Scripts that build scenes
· · · · · · ·

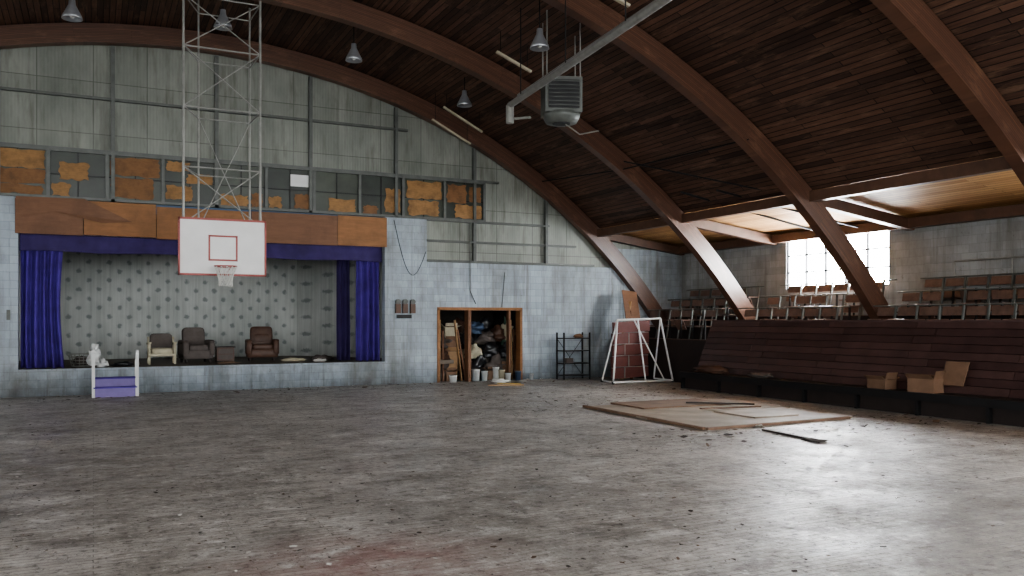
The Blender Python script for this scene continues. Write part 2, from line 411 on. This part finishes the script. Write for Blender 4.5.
# ceiling
b=MB(); A=math.asin(XBRK/RD)
b.grid(lambda u,v:(CX+RD*math.sin(-A+2*A*u),YF-.1+(YB+.5-YF)*v,CZ+RD*math.cos(-A+2*A*u)),72,2,'roof',True,
       lambda u,v:((YB+.5-YF)*v,2*A*RD*u))
for sgn in(-1,1):
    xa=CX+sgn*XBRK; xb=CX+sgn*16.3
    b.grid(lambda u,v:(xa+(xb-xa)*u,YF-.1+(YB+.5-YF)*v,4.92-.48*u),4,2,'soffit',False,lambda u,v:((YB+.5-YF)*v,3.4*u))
b.build('ceiling')
for y in ARCH_Y:
    b=MB(); ph=math.asin(15.95/RO); n=72; w=.13
    def P(r,t,yy): return (CX+r*math.sin(t),yy,CZ+r*math.cos(t))
    L=2*ph*RI
    T=lambda u:-ph+2*ph*u
    b.grid(lambda u,v:P(RI+(RO-RI)*v,T(u),y-w),n,1,'arch',False,lambda u,v:(L*u,.55*v))
    b.grid(lambda u,v:P(RO-(RO-RI)*v,T(u),y+w),n,1,'arch',False,lambda u,v:(L*u,.55*v))
    b.grid(lambda u,v:P(RI,T(u),y+w-2*w*v),n,1,'arch',False,lambda u,v:(L*u,.022+.0*v))
    b.grid(lambda u,v:P(RO,T(u),y-w+2*w*v),n,1,'arch',False,lambda u,v:(L*u,.022+.0*v))
    for t in(-ph,ph): b.add([P(RI,t,y-w),P(RO,t,y-w),P(RO,t,y+w),P(RI,t,y+w)],[(0,1,2,3)],'timber')
    for sg in(-1,1):
        b.beam((CX+sg*12.45,y,4.74),(CX+sg*15.95,y,4.28),.2,.26,'timber')
    for sg in(-1,1):
        x=CX+sg*15.6; b.bx(x-.4,x+.36,y-.13,y+.13,0,.85,'concrete')
    b.build('timber_arch')
for sg in(-1,1):
    b=MB(); x=CX+sg*12.45
    b.bx(x-.1,x+.1,YF,YB,4.64,4.88,'timber'); b.build('roof_purlin')
    b=MB(); x=CX+sg*15.85; b.bx(x-.14,x+.14,YF,YB,4.2,4.44,'timber') ; b.build('wall_plate_beam')
b=MB()
b.cyl((14.0,18.2,5.3),(17.9,17.2,4.35),.03,'black'); b.cyl((14.2,17.0,5.2),(18.1,16.0,4.35),.03,'black')
b.cyl((12.6,18.8,6.1),(15.6,15.0,4.75),.02,'black'); b.build('brace_rods')
# ---------------------------------------------------------------- stage
b=MB()
b.bx(-4,10,YB+.3,29.8,.55,.67,'stagefl'); b.build('stage_floor')
b=MB(); b.bx(-3.5,6.3,29.55,29.65,.67,4.55,'floral')
b.add([(6.3,29.55,.67),(8.6,26.0,.67),(8.6,26.0,4.55),(6.3,29.55,4.55)],[(0,1,2,3)],'floral')
b.add([(-3.5,29.55,.67),(-4,26.0,.67),(-4,26.0,4.55),(-3.5,29.55,4.55)],[(0,1,2,3)],'floral')
b.build('floral_backdrop')
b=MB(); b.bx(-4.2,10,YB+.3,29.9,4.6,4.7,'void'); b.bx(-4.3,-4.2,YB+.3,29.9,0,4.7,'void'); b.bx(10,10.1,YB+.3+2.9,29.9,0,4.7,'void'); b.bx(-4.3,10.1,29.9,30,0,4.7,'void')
b.build('wall_stage')
def curtain(x0,x1,y,z0,z1,mat,folds,amp,name,pinch=0):
    b=MB()
    b.grid(lambda u,v:(x0+(x1-x0)*(u*(1-pinch*math.sin(v*3.1))),y+amp*(1-.4*v)*math.sin(u*folds*2*math.pi+.6*math.sin(u*9)+.4*math.sin(v*4+u*5))+.03*noise.noise(Vector((u*5,v*3,x0))),z0+(z1-z0)*v+.015*math.sin(u*23)*(1-v)),folds*12,14,mat)
    return b.build(name,solid=.01)
curtain(-1.62,-.66,YB+.42,.69,3.98,'purple',5,.12,'stage_curtain',.1)
curtain(6.95,7.66,YB+.42,.69,3.98,'purple',4,.11,'stage_curtain')
curtain(6.55,6.95,YB+1.1,.69,4.2,'purple_d',3,.09,'stage_curtain')
curtain(-1.64,7.67,YB+.22,3.62,4.06,'purple_d',24,.012,'stage_valance')
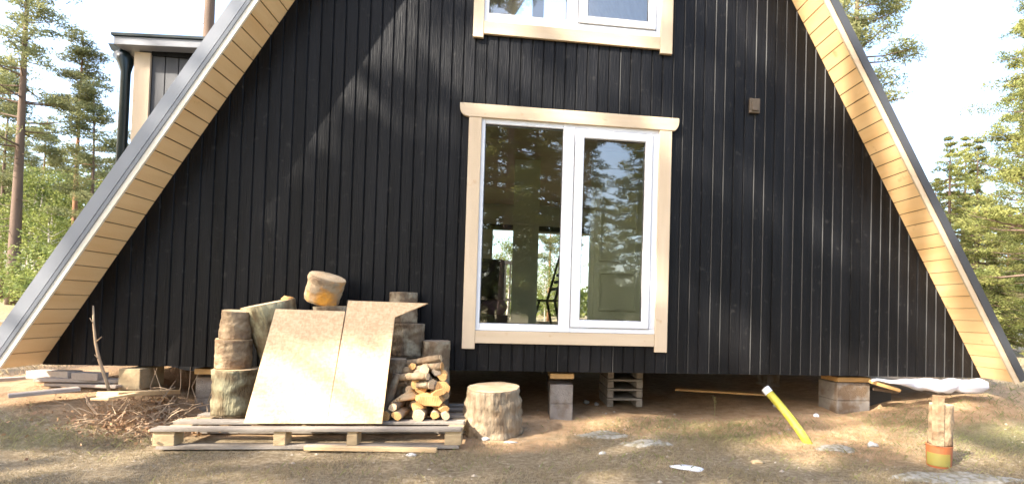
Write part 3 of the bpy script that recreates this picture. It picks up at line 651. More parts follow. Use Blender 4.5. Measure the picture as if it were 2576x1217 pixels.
for (cx_, cy_, cz_, sx, sy, sz, ry, rz, lab) in [(-1.16, -.60, .305, .27, .13, .085, .12, .1, 'big yellow-orange split wedge on the right of the heap'), (-1.10, -.56, .36, .13, .12, .05, -.3, .3, 'small pale split wedge lying on the big yellow-orange one'), (-1.24, -.62, .245, .12, .11, .05, .5, -.2, 'ragged brown splinter under the left end of the big wedge'), (-1.05, -.60, .235, .10, .12, .05, -.2, .4, 'short orange split piece under the right end of the big wedge')]:
    mt = Matrix.Rotation(rz, 3, 'Z') @ Matrix.Rotation(ry, 3, 'Y'); c_ = Vector((cx_, cy_, cz_)); q = MB(); N = 7; ring = []
    for e in (-.5, .5):
        ring.append([c_+mt @ Vector((math.cos(6.283*k/N)*sx*.5*rs.uniform(.7, 1.1), e*sy, math.sin(6.283*k/N)*sz*.6*rs.uniform(.6, 1.15))) for k in range(N)])
    q.poly(ring[0]); q.poly(ring[1][::-1])
    for k in range(N): kk = (k+1) % N; q.poly([ring[0][kk], ring[0][k], ring[1][k], ring[1][kk]])
    bmq = q.mesh('split_log'); bq = bmesh.new(); bq.from_mesh(bmq); bmesh.ops.remove_doubles(bq, verts=bq.verts, dist=1e-5); bmesh.ops.recalc_face_normals(bq, faces=bq.faces); bq.to_mesh(bmq); bq.free()
    bmq.materials.append(M['cutorange']); o = link(bpy.data.objects.new('split_log', bmq)); tag(o, lab, 'firewood', G)

# strand boards leaning on the wood
def sheet(pts, label, th=.012):
    P3 = [Vector(p) for p in pts]; nn = (P3[1]-P3[0]).cross(P3[2]-P3[0]).normalized()
    if nn.y < 0: nn = -nn
    q = MB(); q.prism(P3, nn*th); o = q.build('strand_board', M['osb'], bevel=.0015); tag(o, label, 'board', 'strand boards leaning on the firewood'); return o
def onpl(u, v, z0=PT+.003, y0=-.83, ym=-.46, z1=1.05):     # point on the leaning plane through pixel u, v
    a = Vector((0, y0, z0)); nn = Vector((0, -(z1-z0), ym-y0)); d = ray(u, v); return CP+d*((a-CP).dot(nn)/d.dot(nn))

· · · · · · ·

■ **Task objective**:
Every line from the top of the material above through the line with "b.build('floral_backdrop')" should be duplicated exactly, please; leave out the pictures.

■ **In response**:
The Blender Python script for this scene continues. Write part 2, from line 411 on. This part finishes the script. Write for Blender 4.5.
# ceiling
b=MB(); A=math.asin(XBRK/RD)
b.grid(lambda u,v:(CX+RD*math.sin(-A+2*A*u),YF-.1+(YB+.5-YF)*v,CZ+RD*math.cos(-A+2*A*u)),72,2,'roof',True,
       lambda u,v:((YB+.5-YF)*v,2*A*RD*u))
for sgn in(-1,1):
    xa=CX+sgn*XBRK; xb=CX+sgn*16.3
    b.grid(lambda u,v:(xa+(xb-xa)*u,YF-.1+(YB+.5-YF)*v,4.92-.48*u),4,2,'soffit',False,lambda u,v:((YB+.5-YF)*v,3.4*u))
b.build('ceiling')
for y in ARCH_Y:
    b=MB(); ph=math.asin(15.95/RO); n=72; w=.13
    def P(r,t,yy): return (CX+r*math.sin(t),yy,CZ+r*math.cos(t))
    L=2*ph*RI
    T=lambda u:-ph+2*ph*u
    b.grid(lambda u,v:P(RI+(RO-RI)*v,T(u),y-w),n,1,'arch',False,lambda u,v:(L*u,.55*v))
    b.grid(lambda u,v:P(RO-(RO-RI)*v,T(u),y+w),n,1,'arch',False,lambda u,v:(L*u,.55*v))
    b.grid(lambda u,v:P(RI,T(u),y+w-2*w*v),n,1,'arch',False,lambda u,v:(L*u,.022+.0*v))
    b.grid(lambda u,v:P(RO,T(u),y-w+2*w*v),n,1,'arch',False,lambda u,v:(L*u,.022+.0*v))
    for t in(-ph,ph): b.add([P(RI,t,y-w),P(RO,t,y-w),P(RO,t,y+w),P(RI,t,y+w)],[(0,1,2,3)],'timber')
    for sg in(-1,1):
        b.beam((CX+sg*12.45,y,4.74),(CX+sg*15.95,y,4.28),.2,.26,'timber')
    for sg in(-1,1):
        x=CX+sg*15.6; b.bx(x-.4,x+.36,y-.13,y+.13,0,.85,'concrete')
    b.build('timber_arch')
for sg in(-1,1):
    b=MB(); x=CX+sg*12.45
    b.bx(x-.1,x+.1,YF,YB,4.64,4.88,'timber'); b.build('roof_purlin')
    b=MB(); x=CX+sg*15.85; b.bx(x-.14,x+.14,YF,YB,4.2,4.44,'timber') ; b.build('wall_plate_beam')
b=MB()
b.cyl((14.0,18.2,5.3),(17.9,17.2,4.35),.03,'black'); b.cyl((14.2,17.0,5.2),(18.1,16.0,4.35),.03,'black')
b.cyl((12.6,18.8,6.1),(15.6,15.0,4.75),.02,'black'); b.build('brace_rods')
# ---------------------------------------------------------------- stage
b=MB()
b.bx(-4,10,YB+.3,29.8,.55,.67,'stagefl'); b.build('stage_floor')
b=MB(); b.bx(-3.5,6.3,29.55,29.65,.67,4.55,'floral')
b.add([(6.3,29.55,.67),(8.6,26.0,.67),(8.6,26.0,4.55),(6.3,29.55,4.55)],[(0,1,2,3)],'floral')
b.add([(-3.5,29.55,.67),(-4,26.0,.67),(-4,26.0,4.55),(-3.5,29.55,4.55)],[(0,1,2,3)],'floral')
b.build('floral_backdrop')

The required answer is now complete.